Como uma ordem perversamente programada:
em mim, a suspeita leva à tristeza e a tristeza, em mim, leva à raiva,
a raiva, em mim, essa, leva à poesia. Mas a poesia…
me leva ou
está;
já;
diretamente ligada
a pensar na tua infidelidade.

E se escrevo é porque já penso e repenso em tu infiel,
por que teu riso é riso pra outro e não pra mim,
por que teu caos, tua tristeza, teu silêncio é pra outro se-a-forma-e-a-circustância-deveriam-apontar-pra-mim-e-não-para-outro?

Gravado na carne, antes mesmo deu nascer, império de pai, forte, e cuidado de mãe, excessivamente constante, vejo, suspeito e intuo, aquilo que é mais do que o presente.

Só que o meu tempo também muda.
Passa.
E diferente de antes, não apenas, se pro.tra.i.

E o “se”, o que outrora, antes descrito, me levaria à previsão, agora, me empurra indelevelmente ao abismo do desdém.

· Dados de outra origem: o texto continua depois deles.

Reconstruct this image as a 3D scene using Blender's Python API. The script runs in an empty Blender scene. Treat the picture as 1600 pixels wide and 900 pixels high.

Minha maturação levou a responder
silêncio com silêncio,
dor com silêncio
e o riso que não foi dado para mim, mas que aparece para mim como se tal fosse, é respondido com riso.

A pergunta sobre a verdade, o fundo e os mistérios que isso envolva, já não me cabe mais responder: leia comigo – desdém, desapreço, desconsideração, indiferença todas estão lado a lado no dicionário e na semântica, e se desbordam para a arrogância, também o fazem para a altivez.

Assim, bem no fundo, escrever esse poema tem muito pouco de poética e muito de prosa e antipoética. E ao que me lembro, estou devendo e querendo escrever um poema de amor sobre nós dois e amor não falta para escrever um poema de amor sobre nós dois.

Da métrica do espaço-tempo que é construído por laços de pano

05/02/2017

Todo mundo tem uma luta cotidiana e a gente não sabe bem qual cada qual está travando. Mas isso vira apenas palavra de auto ajuda quando essa fita de pano que amarra nossos tempos nos faz esbarrar aqui e ali em oposição às vontades.

Olha, ser poeta era minha maneira de estar sozinho, e eu imitava Pessoa muito bem. Mas agora eu não tenho poesia e poderia perguntar se deixei de estar só, de ser só. Mas, olha lá, a verdade é que estou seco, um estado ressequido de fatos e vontades. Minhas palavras saem com dificuldade sobre sentir e, proporcionalmente, eu vou me tornando um excelente planeador, calculista: atei as pontas do passado e do presente – troquei Pessoa por Bentinho, sequer ousei pensar em Machado.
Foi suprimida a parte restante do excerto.